The Dangers Of Russian Intervention In Syria

The Dangers Of Russian Intervention In Syria

It is a nightmare scenario straight out of a Tom Clancy novel. A Russian jet strays into Turkish airspace, at the same time as unidentified - possibly Syrian - jets lock radar onto Turkish F16s.

The Turkish military is forced to respond, downing the Russian aircraft.

Russia escalates by attacking other Turkish targets, and NATO member nations - including the US - are drawn into defend their ally.

We may have been close to that over the past few days.

The opening stages in that scenario happened, the escalation was fortunately avoided.

At NATO they are spitting feathers. The alliance's secretary general Jens Stoltenberg sounded indignant when he dismissed the Russian claim it was all a mistake .

Turkish president Recep Tayyip Erdogan spelled out the risks Russia is running if it continues like this, calling the incursion unacceptable.

"Russia, if it wishes to lose a friend like Turkey with whom they had a lot of co-operation, they will lose a lot, they must know that," he said.

Russia risks losing a lot of friends. Everyone on the other side of the vicious proxy war that's torn Syria apart for four years now.

Whatever it says, it is widely regarded as having entered the conflict on the side of the Shia/Assad/Iranian axis. That pits it against Turkey, Saudi Arabia, Qatar and potentially Egypt.

But it seems prepared to weather the diplomatic fallout, if that is the cost of keeping its allies in power in Damascus and restoring Russia's preeminence as a key broker in the future of Syria.

But events swing like a pendulum in the Middle East.

Russia's intervention was itself a response to the success of the Army of Conquest, a loose collection of Islamist groups which took control of the entire province of Idlib in concert with the Free Syria Army, threatening Bashar al Assad's hold on Latakia province to the west.

The US is now mooting another intervention - this time against Islamic State in Raqqa, encouraging Kurds to the north to attack on the ground with the support of thousands of Arab fighters and supported in the air with coalition airstrikes.

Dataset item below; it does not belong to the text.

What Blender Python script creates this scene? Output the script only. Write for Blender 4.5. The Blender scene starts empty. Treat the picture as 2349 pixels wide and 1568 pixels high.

With its IS rivals weakened to the east, the Army of Conquest may be emboldened to press further its advantage against Assad forces to the west. That could be a worry to Russia which has based its aircraft in Latakia.

Those are the more predictable events. War also unfolds in ways that can't be predicted and controlled.

Despite the best efforts of Moscow and Washington to deconflict their air forces, there is always the danger of coalition airpower inadvertently clashing with Russia's or Syria's as Turkey has discovered in the last few days.